В условиях растерянности дипломатической службы Рузвельт решил перейти на «ручное управление» внешней политикой страны, используя ближайших сотрудников как своих доверенных представителей. Первые дни войны вновь настигли Рузвельта в раздумьях об общем векторе событий. Заместитель государственного секретаря Брекенридж Лонг зафиксировал в своем дневнике попытку президента логически просчитать ходы игроков на поле европейского кризиса после нападения Германии на Польшу. Но, сказал он Лонгу, посетившему Овальный кабинет Белого дома 2 сентября 1939 г. по просьбе президента, события предстают в известном смысле мистифицированными. Немцы атакуют «не в полную силу». Французы и англичане ведут себя так, как будто бы ждут обещанной Гитлером приостановки наступления после захвата Данцига и части коридора. Оба они, Рузвельт и Лонг, согласились, что скорее всего Польша согласится на любые условия Гитлера. Что касается Муссолини, то он предложит «мирную» конференцию пяти держав – Англия, Франция, Германия, Польша и Италия. «Он, – замечает Лонг, – «со значением» не упомянул Россию». Собеседники расстались, констатировав, что события развиваются по сценарию «Второго Мюнхена» {40}. Никаких мер решено было не принимать.
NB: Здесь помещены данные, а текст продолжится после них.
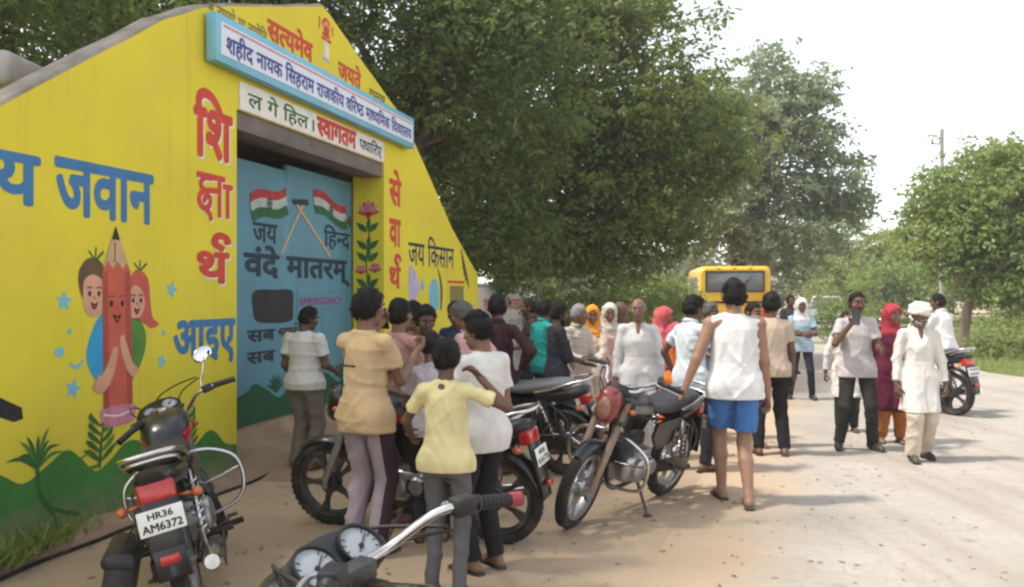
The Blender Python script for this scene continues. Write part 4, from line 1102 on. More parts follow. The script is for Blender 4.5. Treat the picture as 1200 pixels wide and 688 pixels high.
# ------------------------------------------------------------------ people: one continuous surface per body, clothes as their own surfaces
class Vol:
    def __init__(self, lo, hi, h):
        self.lo = np.array(lo, float) - h * 2; self.h = h
        self.n = (np.ceil((np.array(hi) + h * 2 - self.lo) / h)).astype(int) + 1
        self.ax = [self.lo[i] + h * np.arange(self.n[i]) for i in range(3)]
        self.D = np.full(self.n, 1.0, np.float32)
    def _sl(self, lo, hi):
        s = []
        for i in range(3):
            a = int(max(0, math.floor((lo[i] - self.lo[i]) / self.h))); b = int(min(self.n[i], math.ceil((hi[i] - self.lo[i]) / self.h) + 1))
            s.append(slice(a, max(a, b)))
        return tuple(s)
    def grid(self, s):
        return self.ax[0][s[0]][:, None, None], self.ax[1][s[1]][None, :, None], self.ax[2][s[2]][None, None, :]
    def put(self, s, d, k):
        a = self.D[s]
        if k > 0:
            h = np.maximum(k - np.abs(a - d), 0) / k
            self.D[s] = np.minimum(a, d) - h * h * k * .25
        else: self.D[s] = np.minimum(a, d)
    def cone(self, a, b, r1, r2, k=.02, flat_end=False, flat=None):
        a, b = np.array(a, float), np.array(b, float); m = max(r1, r2) + k + 3 * self.h
        s = self._sl(np.minimum(a, b) - m, np.maximum(a, b) + m); X, Y, Z = self.grid(s)
        if X.size == 0 or Y.size == 0 or Z.size == 0: return
        ba = b - a; L2 = max(ba @ ba, 1e-9)
        t = ((X - a[0]) * ba[0] + (Y - a[1]) * ba[1] + (Z - a[2]) * ba[2]) / L2
        tc = np.clip(t, 0, 1)
        if flat is None:
            d = np.sqrt((X - a[0] - tc * ba[0]) ** 2 + (Y - a[1] - tc * ba[1]) ** 2 + (Z - a[2] - tc * ba[2]) ** 2)
        else:                                      # flattened in y (front to back)
            d = np.sqrt((X - a[0] - tc * ba[0]) ** 2 + ((Y - a[1] - tc * ba[1]) / flat) ** 2 + (Z - a[2] - tc * ba[2]) ** 2)
        d = d - (r1 + (r2 - r1) * tc)
        if flat_end: d = np.maximum(d, (t - 1) * math.sqrt(L2))
        self.put(s, d, k)
    def ell(self, c, r, k=.01, sub=False, rot=None):
        c, r = np.array(c, float), np.array(r, float); m = max(r) + k + 3 * self.h if rot is not None else r + k + 3 * self.h
        s = self._sl(c - m, c + m); X, Y, Z = self.grid(s)
        if X.size == 0 or Y.size == 0 or Z.size == 0: return
        X, Y, Z = X - c[0], Y - c[1], Z - c[2]
        if rot is not None:
            X, Y, Z = (rot[0][0] * X + rot[1][0] * Y + rot[2][0] * Z, rot[0][1] * X + rot[1][1] * Y + rot[2][1] * Z, rot[0][2] * X + rot[1][2] * Y + rot[2][2] * Z)
        q = np.sqrt((X / r[0]) ** 2 + (Y / r[1]) ** 2 + (Z / r[2]) ** 2)
        q2 = np.sqrt((X / r[0] ** 2) ** 2 + (Y / r[1] ** 2) ** 2 + (Z / r[2] ** 2) ** 2)
        d = q * (q - 1) / np.maximum(q2, 1e-6)
        if sub:
            a = self.D[s]; h = np.maximum(k - np.abs(-a - d), 0) / max(k, 1e-6)
            self.D[s] = np.maximum(a, -d) + h * h * k * .25
        else: self.put(s, d, k)
    def loft(self, F, secs, k=.02, p=2.0):
        """secs rows (z, cx, cy, rx, ry) in frame F = (origin, R 3x3 columns)"""
        o, Rm = F; secs = sorted(secs); S = np.array(secs)
        zs = S[:, 0]; m = S[:, 3:].max() + np.abs(S[:, 1:3]).max() + k + 3 * self.h
        a = o + Rm @ np.array([0, 0, zs[0]]); b = o + Rm @ np.array([0, 0, zs[-1]])
        s = self._sl(np.minimum(a, b) - m, np.maximum(a, b) + m); X, Y, Z = self.grid(s)
        if X.size == 0 or Y.size == 0 or Z.size == 0: return
        X, Y, Z = X - o[0], Y - o[1], Z - o[2]
        x = Rm[0, 0] * X + Rm[1, 0] * Y + Rm[2, 0] * Z; y = Rm[0, 1] * X + Rm[1, 1] * Y + Rm[2, 1] * Z; z = Rm[0, 2] * X + Rm[1, 2] * Y + Rm[2, 2] * Z
        cx, cy, rx, ry = (np.interp(z, zs, S[:, i]) for i in (1, 2, 3, 4))
        q = ((np.abs(x - cx) / rx) ** p + (np.abs(y - cy) / ry) ** p) ** (1 / p)
        d = (q - 1) * np.minimum(rx, ry)
        d = np.maximum(d, np.maximum(zs[0] - z, z - zs[-1]))
        self.put(s, d, k)
    def cut(self, c, nrm):
        X, Y, Z = self.grid((slice(None),) * 3)
        self.D = np.maximum(self.D, ((X - c[0]) * nrm[0] + (Y - c[1]) * nrm[1] + (Z - c[2]) * nrm[2]).astype(np.float32))
    def wrinkle(self, amp, seed, f=1.0):
        """soft swells with creases between them"""
        rs = np.random.RandomState(seed); X, Y, Z = self.grid((slice(None),) * 3); w_ = 0
        for i in range(6):
            k = rs.normal(size=3); k[2] *= (.25, .9, 1.3)[i % 3]; k = k / np.linalg.norm(k) * rs.uniform(24, 60) * f
            q = rs.normal(size=3) * 9; q2 = rs.normal(size=3) * 7
            ph = k[0] * X + k[1] * Y + k[2] * Z + 1.6 * np.sin(q[0] * X + q[1] * Y + q[2] * Z + rs.uniform(0, 6)) + rs.uniform(0, 6)
            mk = np.clip(.15 + 1.0 * np.sin(q2[0] * X + q2[1] * Y + q2[2] * Z + rs.uniform(0, 6)), 0, 1)
            w_ = w_ - mk * ((1 - np.abs(np.sin(ph * .5))) ** 2.6 - .2)
        self.D = self.D + (amp * w_).astype(np.float32)
    def rough(self, amp, seed, f=70):
        rs = np.random.RandomState(seed); X, Y, Z = self.grid((slice(None),) * 3); w_ = 0
        for i in range(6):
            k = rs.normal(size=3) * f; w_ = w_ + np.sin(k[0] * X + k[1] * Y + k[2] * Z + rs.uniform(0, 6))
        self.D = self.D + (amp * w_ / 2.4).astype(np.float32)
    def mesh(self):
        D = self.D; D[0] = D[-1] = 1; D[:, 0] = D[:, -1] = 1; D[:, :, 0] = D[:, :, -1] = 1
        ins = D < 0
        c = np.zeros(np.array(D.shape) - 1, np.int8)
        offs = [(i, j, k) for i in (0, 1) for j in (0, 1) for k in (0, 1)]
        nx, ny, nz = c.shape
        for i, j, k in offs: c += ins[i:i + nx, j:j + ny, k:k + nz]
        cell = np.argwhere((c > 0) & (c < 8))
        if len(cell) == 0: return np.zeros((0, 3)), np.zeros((0, 4), int)
        idx = np.full(c.shape, -1, np.int64); idx[tuple(cell.T)] = np.arange(len(cell))
        val = {o: D[cell[:, 0] + o[0], cell[:, 1] + o[1], cell[:, 2] + o[2]] for o in offs}
        acc = np.zeros((len(cell), 3)); cnt = np.zeros(len(cell))
        for a in offs:
            for ax in range(3):
                if a[ax]: continue
                b = list(a); b[ax] = 1; b = tuple(b)
                va, vb = val[a], val[b]; mk = (va < 0) != (vb < 0)
                t = np.where(mk, va / np.where(va - vb == 0, 1, va - vb), 0)
                pt = np.array(a, float)[None] + np.zeros((len(cell), 3)); pt[:, ax] = t
                acc[mk] += pt[mk]; cnt[mk] += 1
        V = self.lo + (cell + acc / cnt[:, None]) * self.h
        Fs = []
        for ax in range(3):
            u, v = [(1, 2), (2, 0), (0, 1)][ax]
            sl0 = [slice(1, -1)] * 3; sl0[ax] = slice(0, -1); sl1 = list(sl0); sl1[ax] = slice(1, None)
            A, B = ins[tuple(sl0)], ins[tuple(sl1)]
            for flip, mk in ((False, A & ~B), (True, ~A & B)):
                e = np.argwhere(mk) + np.array([0 if i == ax else 1 for i in range(3)])
                if len(e) == 0: continue
                du = np.zeros(3, int); du[u] = 1; dv = np.zeros(3, int); dv[v] = 1
                q = [idx[tuple((e - du - dv).T)], idx[tuple((e - dv).T)], idx[tuple(e.T)], idx[tuple((e - du).T)]]
                if flip: q = q[::-1]
                Fs.append(np.stack(q, 1))
        return V, np.concatenate(Fs)

def v3(*a): return np.array(a, float)
def nrm(a): return np.array(a, float) / np.linalg.norm(a)
def rotm(yaw=0, pitch=0, roll=0):
    """pitch forward about x, roll to the right about y, yaw left about z"""
    return np.array((Matrix.Rotation(R(yaw), 3, 'Z') @ Matrix.Rotation(R(-pitch), 3, 'X') @ Matrix.Rotation(R(roll), 3, 'Y')))

def hand_mesh(wrist, d, n, side, size=1.0, curl=35, thumb=40):
    """palm and five fingers; d = direction of the hand, n = the way the palm faces, side = +1 right"""
    b = MB(); d = Vector(d).normalized(); n = Vector(n); n = (n - d * n.dot(d)).normalized(); s = d.cross(n).normalized() * side
    wv = Vector(wrist); k = size
    rings = []
    for t, hw, ht in ((-.02, .024, .019), (.012, .029, .017), (.045, .038, .015), (.075, .041, .013), (.09, .038, .011)):
        rings.append([wv + d * t * k + s * math.cos(a) * hw * k + n * math.sin(a) * ht * k for a in [2 * math.pi * i / 10 for i in range(10)]])
    b.loft(rings)
    for i, (off, L) in enumerate(((-.030, .062), (-.010, .072), (.010, .078), (.030, .070))):
        off = -off; p = wv + d * (.08 * k) + s * off * k; pts = [p]; rr = [.0098 * k]
        ang = 0; c_ = curl * (1 + .12 * (3 - i) * .5)
        for j, f in enumerate((.45, .32, .26)):
            ang += R(c_) * (.6, 1, .8)[j]
            dirv = d * math.cos(ang) + n * math.sin(ang) + s * off * 1.5
            p = p + dirv.normalized() * L * f * k; pts.append(p); rr.append((.0092, .0085, .0065)[j] * k)
        b.tube(pts, rr, 6)
    t0 = wv + d * .022 * k + s * .026 * k
    td = (d * .75 + s * .75 + n * .35).normalized(); t1 = t0 + td * .045 * k
    td2 = (d * 1.0 + s * .25 + n * (.2 + thumb / 90)).normalized(); t2 = t1 + td2 * .032 * k; t3 = t2 + (td2 + n * .3).normalized() * .024 * k
    b.tube([t0, t1, t2, t3], [.014 * k, .0115 * k, .0098 * k, .007 * k], 7)
    return b

SKIN = {'d': (0.115, 0.060, 0.038), 'm': (0.19, 0.10, 0.062), 'l': (0.27, 0.145, 0.092)}
M['hair'] = P('hair', (0.007, 0.006, 0.0055), rough=0.6, var=0.4, vs_=40, bump=0.5, bs=90, spec=0.18)
M['hair_grey'] = P('hair_grey', (0.22, 0.21, 0.20), rough=0.6, var=0.3, vs_=40, bump=0.8, bs=60)
M['hair_pepper'] = P('hair_pepper', (0.08, 0.075, 0.07), rough=0.6, var=0.4, vs_=40, bump=0.8, bs=60)
M['sole'] = P('sole', (0.05, 0.035, 0.025), rough=0.8, var=0.3, dirt=(.25, .18, .12), dirt_amt=.4)
M['shoe_black'] = P('shoe_black', (0.02, 0.018, 0.017), rough=0.5, var=0.3, dirt=(.25, .18, .12), dirt_amt=.4)
M['shoe_brown'] = P('shoe_brown', (0.10, 0.05, 0.03), rough=0.6, var=0.3, dirt=(.25, .18, .12), dirt_amt=.4)
M['shoe_white'] = P('shoe_white', (0.55, 0.53, 0.5), rough=0.6, var=0.2, dirt=(.3, .23, .16), dirt_amt=.4)
M['eye_white'] = P('eye_white', (0.5, 0.47, 0.44), rough=0.25, var=0.05)
M['eye_dark'] = P('eye_dark', (0.015, 0.01, 0.008), rough=0.15, var=0.1)
M['lip'] = P('lip', (0.13, 0.05, 0.04), rough=0.5, var=0.15)
M['phone'] = P('phone', (0.015, 0.015, 0.02), rough=0.2, coat=.5, var=0.2)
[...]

17 октября 1941 г., незадолго до того, как Соединенные Штаты вступили во Вторую мировую войну, в письме бывшему кандидату от Республиканской партии на выборах 1936 года Альфреду Лэндону Реймонд Клэппер попытался кратко, буквально в двух словах, обрисовать ту цепь событий, которая привела к войне. Вопрос: «А была ли реальная возможность избежать ее?» – вставал как бы сам собой. Клэппер тоже не уклонился от него, избрав тот угол зрения, который был ближе всего ему, американцу. Вот фрагмент из этого любопытного документа: «Несколько дней назад моя жена и я сели и попытались шаг за шагом восстановить картину последних нескольких лет с целью выяснить, что мы (Соединенные Штаты. – В.М.) или другие страны могли сделать тогда с тем, чтобы изменить ход событий. И каждый раз, анализируя факты, мы приходили к выводу, что Гитлер был много лучше подготовлен к осуществлению своих провокаций, чем другая сторона. Только превосходящая мощь Англии и Франции, а также, возможно, США могла бы предотвратить Мюнхен. Но если мы оглянемся назад, то увидим, что народы демократических стран не были настроены кого-либо слушать. Черчилль тогда взывал к созданию сильного военно-воздушного флота в Англии, чем и заслужил репутацию не вполне нормального человека. Если же коснуться практически осуществимых возможностей, то, кажется, был некоторый шанс призвать Гитлера к порядку в момент, когда он решил ввести войска в Рейнскую область, но не после того, как он сделал это. Фактически наиболее разумный вывод, к которому приходишь, состоит в том, что, если бы США занимали активную позицию после Первой мировой войны, мы смогли бы, имея в виду наши доминирующие позиции, внести определенный порядок в сложившуюся ситуацию, с тем чтобы добиться справедливого урегулирования и таким путем предотвратить развитие событий в неблагоприятную сторону» {41}.